В выступлении на IV Российском философском конгрессе (Москва, 24–28 мая 2005 г.) мною было высказано предположение, что постмодернизм представляет собой современную форму скептицизма – философско-парадигматического вообще и культурного в особенности[257]
. Если эта гипотеза или интуиция верна, то постмодернизм включается в определённую традицию, имеющую за своей спиной столетия и даже тысячелетия.Скептическая философия каждой конкретной эпохи имеет свою доминанту и вытекающие из неё более частные особенности. Постмодернистский скептицизм XX века вырос и утвердился на почве отрицания принципа единства, целостности – как бытия, так и форм его постижения человеческим сознанием, духом вообще. Орудием познания и освоения мира всегда считался разум; постмодернизм же последовательно, систематически проводит линию контр-рациональности, антисциентизма и т. п. Атмосфера эпохи Просвещения, проникнутая верой в разум, в возможности преобразования мира на его основе, антитетична и враждебна постмодернизму, она является излюбленной мишенью его инвектив. Не будет преувеличением сказать, что постмодернизм – это анти-Просвещение. На место принципа единства мира и его постижения в целостных мировоззренческих образованиях постмодернизм ставит идею принципиального плюрализма, дезинтегрированности, фрагментарности, которая разрушает любую определённость, однозначность, какую бы то ни было ценностную иерархию.
У скептического миропонимания есть свои бесспорные достоинства и свои недостатки, ограниченности. Скептицизм всегда был эффективным средством против застоя мысли, различных проявлений догматизма. В то же время за ним нередко тенью следовали релятивизм и нигилизм. Будучи весьма чутким в обнаружении болевых точек развивающего познания и мироотношения, в постановке вопросов, скептицизм часто был куда менее активным и плодотворным в разработке позитивных решений выявленных проблем.

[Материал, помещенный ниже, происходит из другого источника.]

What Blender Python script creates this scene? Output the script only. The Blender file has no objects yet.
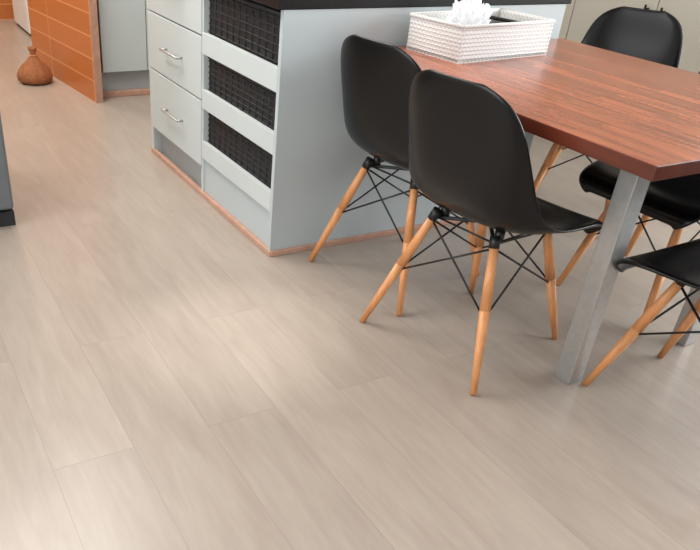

Существует ещё одна грань обсуждаемой здесь темы: единство и различие постмодернизма западноевропейского и русского. Этот аспект затрагивает в своей интересной и содержательной статье В. И. Самохвалова[258]
. Она полемизирует – на мой взгляд, достаточно убедительно – с автором другой, более ранней статьи, П. К. Гречко, считающим русский постмодернизм явлением вторичным, производным от западного[259]. На рубеже XIX–XX веков, когда единая нововременная (по генезису – христианская) картина мира перестала быть безальтернативной и зашла речь о проблематичности всеохватных, универсальных «систем» вообще, именно деятели русского Серебряного века, полагает В. И. Самохвалова, одними из первых ощутили и выразили это новое, нарождающееся умонастроение. Исследовательница считает это началом русского постмодернизма, фактически проложившего дорогу постмодернизму западному (ставшему впоследствии столь влиятельным и для нас как бы образцовым). Центральная мысль её статьи – о существовании русского постмодернизма конца XIX – начала XX века – представляется мне достоверной, подтверждаемой анализом культурных реалий, хотя и несколько непривычной на слух. (Да и «непривычность» объяснима: время зарождения постмодернизма отодвигается тем самым, по сравнению с общепринятым, на пять-шесть десятилетий назад!) Но у меня напрашиваются и два попутных возражения.Первое. В. И. Самохвалова считает важной, существенной особенностью русской модификации постмодернизма то, что в ней дезинтеграция бытия и сознания человека (наиболее адекватно выражаемая западным постмодернизмом) дополняется успешными поисками нового синтеза. То есть здесь «негатив» (разрушительная тенденция) сочетается с «позитивом» (конструктивная тенденция). Как гипотеза, такая мысль имеет право на существование. Но не утрачивается ли при таком подходе специфика постмодернистской парадигмы как таковой, дезинтегрированной по природе, по определению? Не стирается ли при этом качественное отличие нонклассики от классики? По-моему, столь радикально модифицированный постмодернизм перестаёт уже быть постмодернизмом в общепринятом смысле этого слова.